Copy each line that holds "picture".

• **Dataset extract**
** BEGIN **

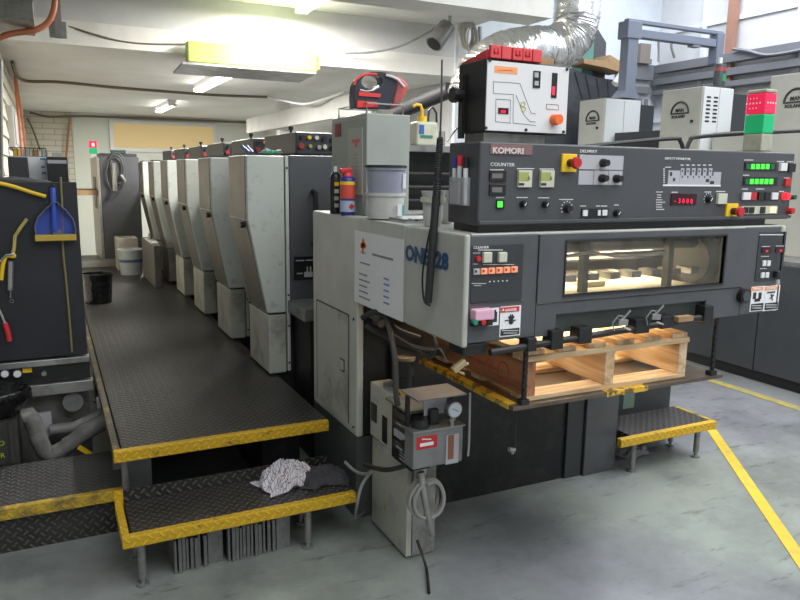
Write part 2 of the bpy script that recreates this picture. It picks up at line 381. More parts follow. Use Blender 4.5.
cable('wall_cable', [(-.2, 14.4, 2.56), (.1, 14.4, 2.5), (.4, 14.4, 2.52), (.9, 14.4, 2.54), (2.4, 14.4, 2.55), (3.9, 14.4, 2.55)], .02, tan, 'dark cable along the top of the far wall', 'cable')
cable('wall_cable', [P(27, 118, 1, 14.4), P(33, 130, 1, 14.4), P(40, 150, 1, 14.4)], .016, tan, 'thin cable slanting down the white brick wall', 'cable')
cable('wall_pipe', [P(70, 116, 1, 14.4), P(68, 135, 1, 14.4), P(66, 160, 1, 14.4)], .022, mat('copper', (.4, .17, .08), .5), 'thin copper coloured pipe at the right end of the brick wall', 'pipe')
org = mat('orange_conduit', (.6, .2, .1), .5)
cable('orange_conduit', [P(-8, 41, 1, 5.6), P(10, 34, 1, 5.6), P(35, 30, 1, 5.6), P(48, 22, 1, 5.6), P(54, 8, 1, 5.6), P(55, -12, 1, 5.6)], .02, org, 'orange conduit bending up beside the ceiling bracket at top left', 'conduit', n=10)
t = thing('ceiling_bracket', 'grey steel channel bracket hanging beside the orange conduit', 'bracket', P(57, 38, 1, 5.7))
p0 = P(57, -10, 1, 5.7); p1 = P(59, 38, 1, 5.7)
done(B().box(p1.x-.022, p1.x+.022, 5.68, 5.72, p1.z, p0.z), 'channel', M['galv'], t)
done(B().box(p1.x-.06, p1.x+.05, 5.69, 5.71, p1.z, p1.z+.11), 'foot_plate', M['galv'], t)
t = thing('ceiling_duct_box', 'grey metal trunking box at the top left corner of the ceiling', 'trunking', P(0, 28, 1, 5.3))
X0, X1, Z0, Z1 = FR(-40, -8, 33, 17, 5.3)
done(B().box(X0, X1, 5.3, 5.9, Z0, Z1), 'box', M['steel2'], t, bev=.004)
done(B().box(X0, X1+.004, 5.28, 5.3, Z1-.03, Z1+.01), 'rim', M['steel2'], t)
for i, (y0, y1) in enumerate(((8.2, 9.3), (9.8, 12.2))):
    pass
# grey switchbox and orange pipes on the left wall
t = thing('wall_switch_box', 'pale grey switch box on the boarded left wall', 'switch box', (-.27, 8.3, 1.85))
done(B().box(-.30, -.24, 7.6, 8.6, 1.78, 2.16), 'box', mat('pale_grey_box', (.55, .54, .52), .5), t, bev=.01)
done(B().box(-.238, -.232, 7.7, 8.5, 1.82, 2.12), 'cover', MATS['pale_grey_box'], t)
for k in range(2):
    cable('orange_wall_pipe', [(-.23+k*.03, 8.8+k*.35, 1.4), (-.23+k*.03, 8.8+k*.35, 2.0), (-.24, 9.0+k*.3, 2.58)], .013, org, ['orange pipe climbing the left wall beside the switch box', 'second orange pipe just right of the one beside the switch box'][k], 'pipe', 'orange pipes on the left wall')
cable('dark_duct_pipe', [P(1, 60, 1, 6.0), P(1, 100, 1, 6.0), P(2, 185, 1, 6.0)], .012, M['galv'], 'dark vertical pipe at the left edge of the frame', 'pipe')

# ---------------------------------------------------------------- light fittings
tube_m = mat('fluorescent_tube', (1, 1, 1), .5, emit=(1, .97, .9), es=14)
def fitting(name, label, x, y0, y1, z):
    t = thing(name, label, 'light', (x, (y0+y1)/2, z), 'bare tube lights on the soffit')
    done(B().prism([(x-.07, z), (x+.07, z), (x+.045, z-.05), (x-.045, z-.05)], 1, y0, y1), 'body', M['white'], t, bev=.004)
    for s in (-.035, .035): done(B().cyl((x+s, y0+.03, z-.075), (x+s, y1-.03, z-.075), .014, n=10), 'tube', tube_m, t, smooth=True)
    done(B().box(x-.06, x+.06, y0, y0+.03, z-.09, z-.05), 'end_holder', M['white'], t); done(B().box(x-.06, x+.06, y1-.03, y1, z-.09, z-.05), 'end_holder', M['white'], t)
fitting('tube_light', 'glaring tube light on the low ceiling behind the green fitting', 1.68, 7.3, 8.9, 2.6)
fitting('tube_light', 'tube light further back on the low ceiling above the far window', 1.7, 11.0, 12.4, 2.6)
fitting('tube_light', 'glaring tube light at the top of the picture in front of the white beam', P(282, 21, 2, 3.05).x, 5.0, 6.5, 3.1)
t = thing('green_light_fitting', 'long light fitting with a yellow-green painted side and grey reflector under the beam', 'light', (1.73, 6.5, 2.5))
gm = mat('yellow_green_paint', (.36, .46, .1), .5, 0, (.16, .2, .06), 7, .7)
done(B().box(1.15, 2.32, 6.5, 6.62, 2.515, 2.69), 'body', gm, t, bev=.01)
done(B().prism([(6.48, 2.51), (6.98, 2.485), (6.98, 2.465), (6.48, 2.49)], 0, 1.1, 2.30), 'reflector', M['steel2'], t)
b = B(); b.box(2.32, 2.35, 6.52, 6.6, 2.54, 2.66)
done(b, 'end_cap', org, t)
# spotlight and rope coil on the beam end
t = thing('spotlight', 'grey cylindrical spotlight hanging from the beam end near the rope coil', 'spotlight', P(437, 30, 1, 6.2))
a_ = P(447, 26, 1, 6.2); c_ = P(434, 44, 1, 6.15)
done(B().cyl(a_, c_, .075, .085), 'housing', M['steel2'], t, smooth=True)
done(B().cyl(c_, c_+(c_-a_).normalized()*.004, .07), 'lens', M['black'], t)
done(B().tube([P(447, 26, 1, 6.2), Vector((P(447, 26, 1, 6.2).x+.03, 6.2, 2.95)), Vector((P(447, 26, 1, 6.2).x+.03, 6.2, 3.098))], .015), 'bracket', M['galv'], t)
for k, (x, lab) in enumerate(((455, 'thin white vertical pipe left of the rope coil'), (478, 'white vertical pipe right of the rope coil'))):
    a_ = P(x, 5, 1, 6.55); c_ = P(x, 85, 1, 6.55)
    done(B().cyl((c_.x, 6.55, 0), (c_.x, 6.55, 3.095), .022), 'vertical_pipe', M['galv'] if k else M['white'], None, lab, 'pipe', smooth=True)
c_ = P(466, 31, 1, 6.5)
b = B()
for k in range(9):
    pts = []
    for i in range(25):
        a = i/24*2*math.pi
        pts.append(c_+Vector((.07*math.cos(a)*(1+.1*math.sin(k*2.1))+.004*k, -.01*k+.01*math.sin(a*3+k), .165*math.sin(a)*(1-.03*k)-.012*k)))
    b.tube(pts, .008, 6)
done(b, 'rope_coil', mat('pale_rope', (.45, .42, .36), .8), None, 'coil of pale cord hanging at the beam end beside the spotlight', 'cord coil', smooth=True)

# ================================================================ STEPS AND DECK
M['wornedge2'] = plate('half_worn_yellow_tread_a', (.6, .4, .03), (.5, .38, .1), 36, .5, .1, (.07, .06, .04), 8, .44, .6, .85)
M['wornedge'] = plate('worn_yellow_tread_plate', (.42, .27, .02), (.45, .33, .05), 36, .5, .1, (.055, .05, .045), 5, .30, .5, .95)
def leg(parent, x, y, z1, r=.016):
    b = B().cyl((x, y, .03), (x, y, z1), r, n=12)
    o = done(b, 'leg', M['steel2'], parent, smooth=True)
    done(B().cyl((x, y, 0), (x, y, .012), r*1.5).cyl((x, y, .012), (x, y, .03), r*.6), 'foot', M['galv'], o, smooth=True)
def tread(name, label, x0, x1, y0, y1, z, legs, edges='FL', tm=None, th=.045):
    t = thing(name, label, 'step', ((x0+x1)/2, (y0+y1)/2, 0))
    e = .035
    L = x0+(e if 'L' in edges else 0)
    done(B().box(L, x1, y0+e, y1, z-th, z), 'tread_plate', tm or M['tread'], t, bev=.003)
    b = B().box(x0, x1, y0, y0+e, z-th, z+.0012)
    if 'L' in edges: done(B().box(x0, x0+e*.8, y0+e, y1, z-th, z+.0012), 'side_nosing', M['wornedge'] if y1 > 9 else M['yellowtrim'], t, 'worn yellow side edge')
    if 'R' in edges: b.box(x1-.02, x1, y0+e, y1, z-th-.002, z+.0012)
    done(b, 'nosing', M['yellowtrim'], t, 'yellow painted edge', bev=.004)
    for x, y in legs: leg(t, x, y, z-th)
    return t
zd = .43
t_step = tread('access_step', 'lower chequer plate step with yellow edge and checked rag on it', .165, 1.115, 2.66, 2.98, .235, [(.235, 2.71), (.91, 2.71), (.23, 2.93), (.95, 2.93)])
done(B().box(.20, 1.10, 2.983, 2.993, .19, .285), 'back_plate', M['tread'], t_step); done(B().box(.165, .199, 2.983, 2.993, .19, .286), 'back_plate_end', M['yellowtrim'], t_step)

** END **

• **Exercise result**
Write part 2 of the bpy script that recreates this picture. It picks up at line 381. More parts follow. Use Blender 4.5.
fitting('tube_light', 'glaring tube light at the top of the picture in front of the white beam', P(282, 21, 2, 3.05).x, 5.0, 6.5, 3.1)